Under the new rules, an underwriter cannot issue shares for a firm with which it is "associated".

"That is a very strong term," says Marzuki, explaining with a laugh that he would have to investigate deals between golfing partners.

"That is bloody vague," said a stockbroker who insisted that unrealistic pricing of issues between cronies and price support buying threatened the health of the market as a whole.

"Foreign investors are losing interest in Jakarta but they will still buy at the right price. Trouble is, you have to let a share reach the right price and that's not happening," he said.

An anti-inflationary credit squeeze has mopped up much of the local investor interest in shares, and brokers say that despite new rules allowing local investment trusts they expect most 1991 demand to come from overseas.

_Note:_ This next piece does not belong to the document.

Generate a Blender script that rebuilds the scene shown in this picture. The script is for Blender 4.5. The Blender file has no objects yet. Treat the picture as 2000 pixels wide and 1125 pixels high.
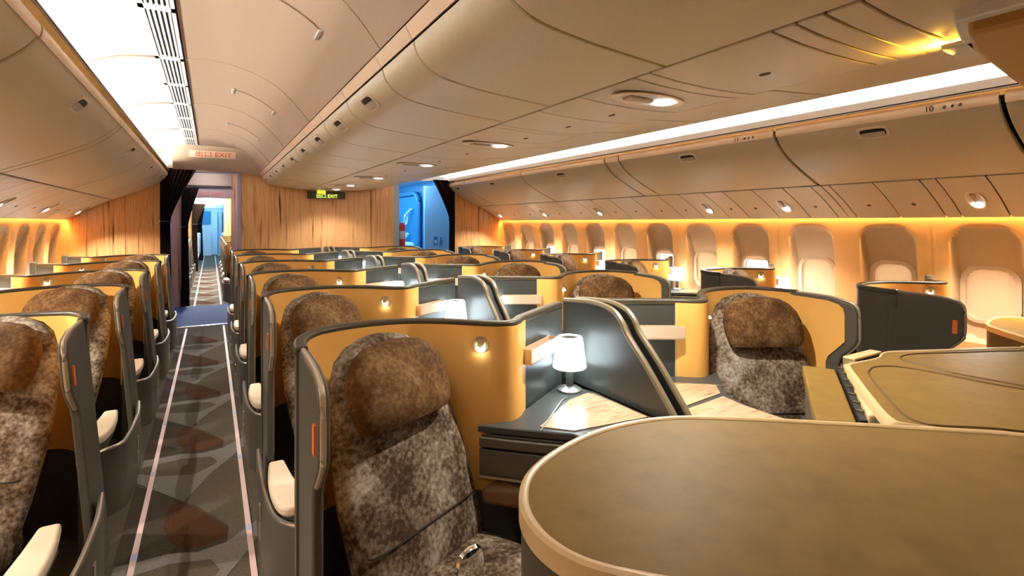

It was overseas buying that took the newly-revitalised market index from under 400 at the start of 1990 to a peak of 681.82 in April and helped absorb listings that more than doubled to 123 over the year.

But as the Gulf crisis took hold, recession loomed in industrialised nations and dodgy projections threatened to dominate the Jakarta market, foreign buying fell off.

The composite index went from 611.98 at the start of August to under 400 in December. On Friday, it closed at 408.49.

Brokers say this is partly their own fault.

"Last year there was just so much uninformed stockbroker hype. Brokers would fly in for a week and be instant experts," one Jakarta-based foreign broker said.

"Until the broking community grows up, until you have people who know what they're doing and think less about personal enrichment this market's not going anywhere," he said. "That is something you can't just go out and regulate."